Paolo Cugini
Giona
cominciò a percorrere la città per un giorno di cammino e predicava: «Ancora
quaranta giorni e Nìnive sarà distrutta». I cittadini di Nìnive credettero a
Dio e bandirono un digiuno, vestirono il sacco, grandi e piccoli. Giunta
la notizia fino al re di Nìnive, egli si alzò dal trono, si tolse il manto, si
coprì di sacco e si mise a sedere sulla cenere (Gn
3). C’è una predicazione che ha effetto su tutto il popolo, dai più poveri sino
al re. Una predicazione che arriva al cuore del popolo e provoca la penitenza,
come risposta alla presa di coscienza del proprio errore. La Parola, quando
trova spazio nel cuore, mostra il problema, ciò che sta provocando la morte
dell’anima e rovinando l’esistenza. Allo stesso tempo, mentre mostra che cosa
non sta funzionando, offre delle indicazioni per riprendere la strada con
forza.

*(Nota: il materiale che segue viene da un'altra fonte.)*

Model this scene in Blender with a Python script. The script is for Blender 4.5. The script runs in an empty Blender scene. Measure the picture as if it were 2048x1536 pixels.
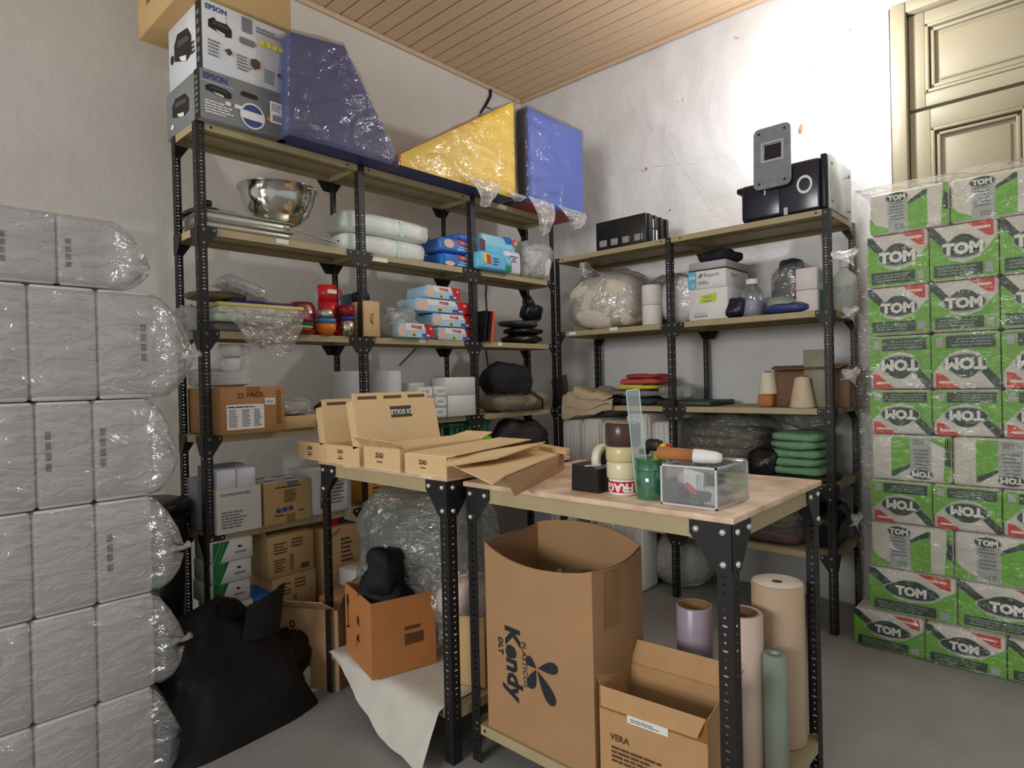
import bpy, bmesh, math, random
from mathutils import Vector, Matrix, noise
random.seed(7)
SC = bpy.context.scene
COL = SC.collection

# ------------------------------------------------------------------ camera, world, exposure
FPX = 1247.764
YAW, PIT, ROL = 0.743551, -0.0073105, -0.0231835
CAM = Vector((-3.482, -2.773, 1.367))
_fw = Vector((math.cos(PIT)*math.cos(YAW), math.cos(PIT)*math.sin(YAW), math.sin(PIT)))
_r0 = Vector((math.sin(YAW), -math.cos(YAW), 0.0)); _u0 = _r0.cross(_fw)
_rt = _r0*math.cos(ROL) + _u0*math.sin(ROL); _up = -_r0*math.sin(ROL) + _u0*math.cos(ROL)
cd = bpy.data.cameras.new('camera'); cam = bpy.data.objects.new('camera', cd); COL.objects.link(cam)
cd.sensor_width = 36.0; cd.lens = FPX/2048*36.0; cd.clip_start = 0.05
m3 = Matrix((_rt, _up, -_fw)).transposed().to_4x4(); m3.translation = CAM
cam.matrix_world = m3
SC.camera = cam

world = bpy.data.worlds.new('world'); SC.world = world; world.use_nodes = True
wb = world.node_tree.nodes['Background']
wb.inputs['Color'].default_value = (1.0, 1.0, 0.985, 1); wb.inputs['Strength'].default_value = 0.46
LAMP_STRENGTH = 430.0
al = bpy.data.lights.new('far_fill', 'AREA'); al.shape = 'RECTANGLE'; al.size = 2.6; al.size_y = 1.4; al.energy = 240.0; al.color = (1.0, 0.985, 0.95)   # unseen area light, added to brighten the surfaces that face the camera
ao = bpy.data.objects.new('far_fill', al); COL.objects.link(ao); ao.location = (-9.0, -1.8, 2.5); ao.rotation_euler = (math.pi/2, 0, -math.pi/2)
SC.view_settings.view_transform = 'Standard'; SC.view_settings.look = 'None'
SC.view_settings.exposure = 0.0; SC.view_settings.gamma = 1.0
SC.view_settings.use_curve_mapping = False

# ------------------------------------------------------------------ pixel -> point on a real plane
def ray(u, v): return _fw + _rt*((u-1024)/FPX) - _up*((v-768)/FPX)
def onp(u, v, ax, val):
    r = ray(u, v); return CAM + r*((val-CAM[ax])/r[ax])
def aX(u, v, x): return onp(u, v, 0, x)
def aY(u, v, y): return onp(u, v, 1, y)
def aZ(u, v, z): return onp(u, v, 2, z)
def zof(x, y, v):
    lo, hi = -1.0, 5.0
    for _ in range(40):
        m = (lo+hi)/2; d = Vector((x, y, m))-CAM
        if 768-FPX*d.dot(_up)/d.dot(_fw) > v: lo = m
        else: hi = m
    return lo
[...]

Ci sono dei gesti che rivelano il pentimento, che non può essere solo
mentale, non può fermarsi, cioè, al livello cella presa di coscienza, ma deve
poter coinvolgere tutta la persona e, di conseguenza, il corpo. Vestirsi di
sacco, sedersi sulla cenere hanno il valore di rendere visibile a se stessi la
presa di coscienza che la Parola ha provocato, dei propri errori. Come si può
declinare questi atteggiamenti nella situazione di vita attuale?
Nel
giorno del giudizio, gli abitanti di Nìnive si alzeranno contro questa
generazione e la condanneranno, perché essi alla predicazione di Giona si
convertirono. Ed ecco, qui vi è uno più grande di Giona (Lc
11,32). Interessante: ha avuto più successo la predicazione di Giona che quella
di Gesù. Ciò significa che la bontà di una predicazione non sta nel
predicatore: dipende molto dal terreno in cui cade la predicazione. L’importante
è seminare, certamente, ma il predicatore non può pensare di avere il controllo
dei cuori a cui rivolge la predicazione. Al tempo di Gesù a predicare c’era uno
che valeva ben più di Giona, che tra l’altro è presentato come il peggiore dei
profeti, visto che si rifiuta in un primo momento, di annunciare la Parola. Eppure,
nonostante questo, è la predicazione di Giona che ha effetto sugli ascoltatori,
e non quella di Gesù. Tra le tante considerazioni che si possono fare a questo punto,
una mi sembra necessaria. L’abitudine al male, l’abituarsi all’errore può rendere
l’anima così dura e insensibile da resistere persino alla predicazione di Gesù.